Gravity varies in two different places by 0.01 m/s^2. The jumper has a mass of 72 kg. What is the difference in jump height in each location? I have a couple of height measurements, but I'm pretty sure they are irrelevant because I am looking for a difference (and the problem says the difference in the heights listed is not due to gravity).

Homework Equations

I tried using F(jump)-F(weight) = ma, where a = 2h/t^2 and F(weight) = mg.
I also tried using delta x = 0.5g*t^2

The Attempt at a Solution

For both equations, I enter in the different gravities into two equations and subtract the two equations. I used 9.8 and 9.81, though I suppose I could use any two numbers varying by 0.01.
In both attempts, I come up with a difference of 0.005, but the answer checker tells me that I am wrong.

 

[voko]

The energy of the jump is the same.

 

[Dreaming]

voko, I do not need energy. Energy is not involved in this particular problem. Just acceleration, force, mass.

 

[voko]

You can't solve this with force. It is not constant.

 

[Dreaming]

Here is the exact wording:

Because of Mexico City's altitude the acceleration of gravity there is lower than that in
Tokyo by about 0.01 m=s2. Suppose a high-jumper has a mass of 72 kg.

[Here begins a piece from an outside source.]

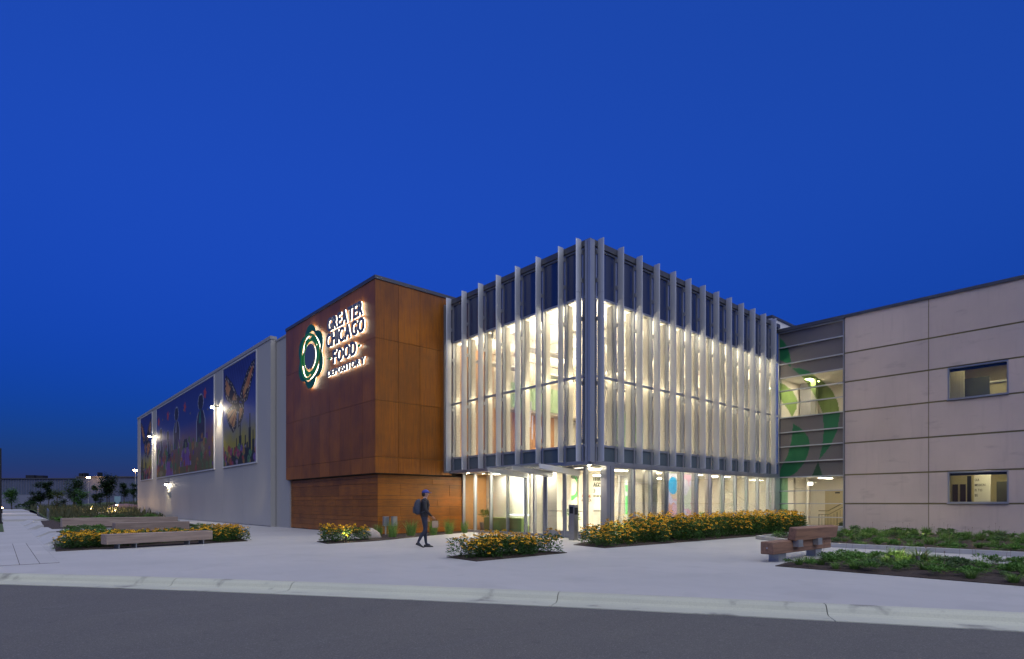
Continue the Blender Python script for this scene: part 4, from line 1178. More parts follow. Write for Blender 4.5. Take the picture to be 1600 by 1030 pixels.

(b) Assume that he is able to jump with the same initial vertical velocity in both locations, and that all other conditions are the same except for gravity. How much higher should he be able to jump in Mexico City?

Energy is at the end of this course, and I am only 1/3 of the way in! This IS supposed to be a difficult problem... Oh well!

 

[voko]

Okay, what have you covered in the course so far?

 

[Dreaming]

Just Newton's first and second laws. F=ma, v=x/t, a=v/t, and some related equations.

 

[voko]

With "Assume that he is able to jump with the same initial vertical velocity in both locations, and that all other conditions are the same except for gravity" and a = v/t, can you figure out how long it takes in both locations to reach the top point in a jump? Then, given this time, can you compute the vertical distance?

 

[Simon Bridge]

From kinematics or conservation of energy, you will find the jump height is related to initial speed by $$v^2=2gh$$ ... from there you can easily find a ratio of the heights reached in the two locations.

However, the difference in heights is not a constant ... "how much higher" seems best interpreted as the ratio ... it is not "I jumped so-many cm higher" but "I jumped so many times higher".